Most Innovative Commercial Window

Suntuitive, Pleotint LLC

Pleotint’s proprietary Suntuitive interlayer technology enables architects, building owners and building professionals to specify an environmentally adaptive window system that transitions seamlessly between light and dark—and does so affordably without the threat of failure caused by faulty wiring, poor electrical connections, broken circuits or temperamental computer systems, according to company officials.

The environmentally interactive architectural glass interlayer lightens and darkens by itself—with no mechanical intervention—according to changing levels of ambient temperature and sunlight. The patented polyvinyl butyral system darkens gradually in response to rising temperatures caused by direct sunlight and then cools as the sun moves across the sky, returning to a clear, neutral state in cloudy or dark conditions. When direct sunlight shines on the window the interlayer warms and tints naturally to balance the sunlight. The more direct the sunlight is on the window, the darker it will become.

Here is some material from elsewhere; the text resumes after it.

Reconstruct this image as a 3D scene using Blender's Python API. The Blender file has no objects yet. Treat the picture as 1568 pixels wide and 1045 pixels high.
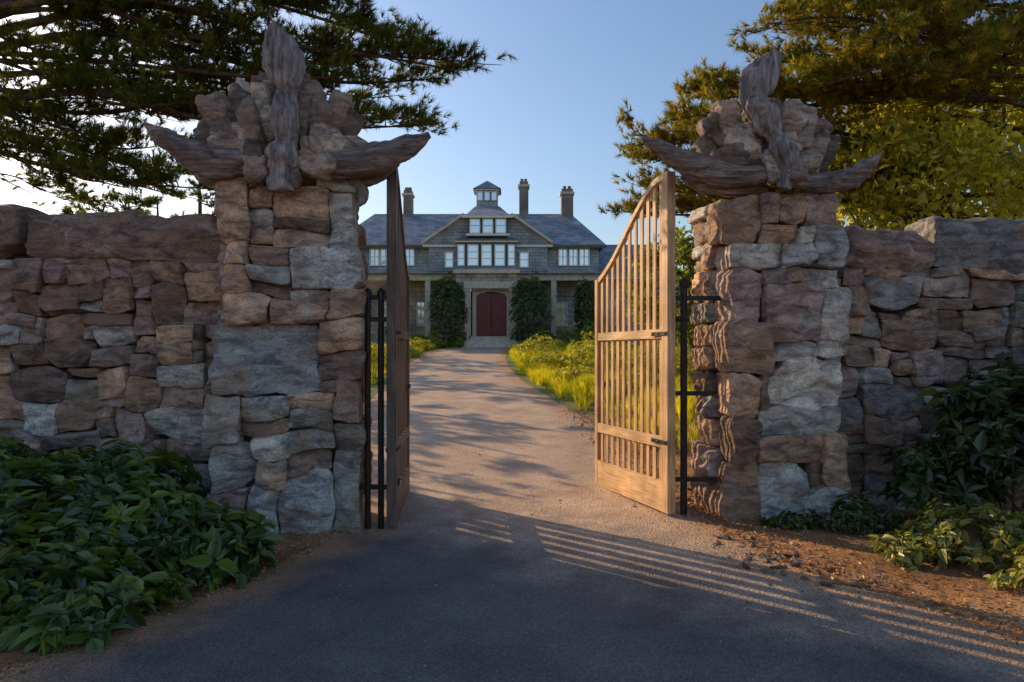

As part of a dynamic window system, Suntuitive can help manage a building’s changing needs for passive solar gain, solar control and natural daylight transmittance. Ultimately, that can lower costs associated with heating, air conditioning and artificial lighting, which together can represent up to 70 percent of a building’s total energy consumption, according to Pleotint.

In May of this year, Pleotint announced a distribution agreement with Innovative Glass Corp., to incorporate Suntuitive interlayer technology into IGC’s proprietary SolarSmart insulating glass unit. Currently, Pleotint’s certified laminators include Thompson I.G., Craftsman Fabricated Glass and Prelco, all of which can supply laminates or IGUs with the Suntuitive interlayer. In addition, Pleotint has a marketing alliance with PPG Industries, under which the glass manufacturer helps promote Suntuitive along with its other high performance window solutions.

Suntuitive creates synergy within a window by building upon and utilizing existing glass technologies, including a low-E coating. This creates a window system that features low U-values and low solar heat gain coefficients that will meet or exceed nearly every building code, according to Pleotint. When combined into an IGU with a tinted exterior pane and a triple-silver low-E coating, a SHGC as low as 0.11 can be achieved, the supplier reports.